Beginnings of the Migrant Ministry

After these initial dialogues, there were other coordination meetings and various encounters, especially with Father Carlos Quebedeaux, CMF; Father Michael Boehm; Father Guillermo Campuzano, C.M; Father Antonio B. Pizzo, O.S.A.; and committed laypeople from Our Lady of Guadalupe Parish. Together, they shaped and developed the initial ideas, eventually leading to the proposal of Pastoral Migratoria, a MINISTRY OF LEADERSHIP, ACCOMPANIMENT, SERVICE, JUSTICE with immigrants. Accompaniment is understood not just as a word but as life. It involves not only accompanying those who are detained/deported but also their family members, whose civil and labor rights should be defended. An intense campaign of education for prevention in case of raids was initiated. With coordination meetings, all the needs and possibilities requiring Pastoral Migratoria emerged.

It was with this team of priests and committed laypeople that the initial reflections began, which would form the basis of what would later become the Training Units.

Migrants should be pastorally accompanied by their sending Churches and encouraged to become disciples and missionaries in the lands and communities that receive them, sharing with them the riches of their faith and religious traditions. Migrants leaving our communities can offer a valuable missionary contribution to the communities that welcome them.

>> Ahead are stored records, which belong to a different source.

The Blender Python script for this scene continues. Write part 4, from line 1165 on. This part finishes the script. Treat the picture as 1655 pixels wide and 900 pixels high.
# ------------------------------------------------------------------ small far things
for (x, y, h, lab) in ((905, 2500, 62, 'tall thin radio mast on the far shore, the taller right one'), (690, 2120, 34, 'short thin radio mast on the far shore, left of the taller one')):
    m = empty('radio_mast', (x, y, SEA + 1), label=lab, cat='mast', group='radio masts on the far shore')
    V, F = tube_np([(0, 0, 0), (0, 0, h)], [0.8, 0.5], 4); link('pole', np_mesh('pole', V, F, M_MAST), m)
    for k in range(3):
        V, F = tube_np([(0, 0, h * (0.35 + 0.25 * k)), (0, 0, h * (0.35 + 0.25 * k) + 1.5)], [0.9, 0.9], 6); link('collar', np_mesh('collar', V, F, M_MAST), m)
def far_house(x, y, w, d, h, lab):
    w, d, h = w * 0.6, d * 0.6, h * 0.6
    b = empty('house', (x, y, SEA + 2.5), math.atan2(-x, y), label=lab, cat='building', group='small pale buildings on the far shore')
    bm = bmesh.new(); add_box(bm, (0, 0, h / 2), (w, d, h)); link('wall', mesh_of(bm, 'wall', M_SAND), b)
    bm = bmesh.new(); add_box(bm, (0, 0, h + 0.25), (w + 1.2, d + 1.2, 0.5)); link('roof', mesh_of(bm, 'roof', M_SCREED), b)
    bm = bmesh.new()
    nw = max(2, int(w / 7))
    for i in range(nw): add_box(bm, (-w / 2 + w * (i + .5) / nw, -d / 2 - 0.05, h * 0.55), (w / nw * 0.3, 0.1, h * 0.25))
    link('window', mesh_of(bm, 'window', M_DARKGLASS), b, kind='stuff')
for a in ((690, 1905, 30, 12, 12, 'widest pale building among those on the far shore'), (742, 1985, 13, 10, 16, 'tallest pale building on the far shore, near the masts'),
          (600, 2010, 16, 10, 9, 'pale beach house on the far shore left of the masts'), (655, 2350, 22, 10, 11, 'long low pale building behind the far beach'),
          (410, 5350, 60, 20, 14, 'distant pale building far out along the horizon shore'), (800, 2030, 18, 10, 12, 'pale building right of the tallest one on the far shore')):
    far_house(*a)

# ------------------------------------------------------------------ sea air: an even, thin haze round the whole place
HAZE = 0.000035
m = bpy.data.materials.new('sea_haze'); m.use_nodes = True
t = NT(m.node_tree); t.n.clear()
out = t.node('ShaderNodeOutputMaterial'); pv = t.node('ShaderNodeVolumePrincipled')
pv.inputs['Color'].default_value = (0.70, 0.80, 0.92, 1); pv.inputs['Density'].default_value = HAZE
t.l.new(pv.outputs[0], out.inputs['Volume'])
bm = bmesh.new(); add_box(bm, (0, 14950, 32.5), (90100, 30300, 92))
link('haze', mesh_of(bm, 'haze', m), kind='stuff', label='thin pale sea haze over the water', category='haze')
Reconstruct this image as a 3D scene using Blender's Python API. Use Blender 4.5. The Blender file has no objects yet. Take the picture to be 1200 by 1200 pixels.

Thus, the awareness was growing that immigrants should support immigrants; that the task or mission should be from immigrant to immigrant. No one better than an immigrant to understand what another immigrant feels, needs, and longs for. This conviction also arose from several events that happened throughout the city: on the streets, in schools, and workplaces.

So, in Chicago, the Priests for Justice for Immigrants, Bishop John Manz, and Bishop Gustavo García-Siller, along with Mrs. Elena Segura, began meetings with Cardinal Francis George to firmly express their desire to continue working on the third objective of the Catholic Campaign for Immigration Reform: SERVICE. This way, the needs of the immigrant community would be addressed.

The main question was about what the Archdiocese should do for the immigrant community. There was now a better understanding of the number of undocumented immigrants in the parishes. After several meetings, with the Cardinal's presence, the Catholic Center for Immigrants Toribio Romo was created in Pilsen, Little Village.

However, knowing that immigrants were not only in this area, the question was: How to support undocumented immigrants dispersed throughout the Archdiocese? In this context, in 2008, after discernment, reflection, and considering people's vision, what would become the Pastoral Migratoria began to take shape.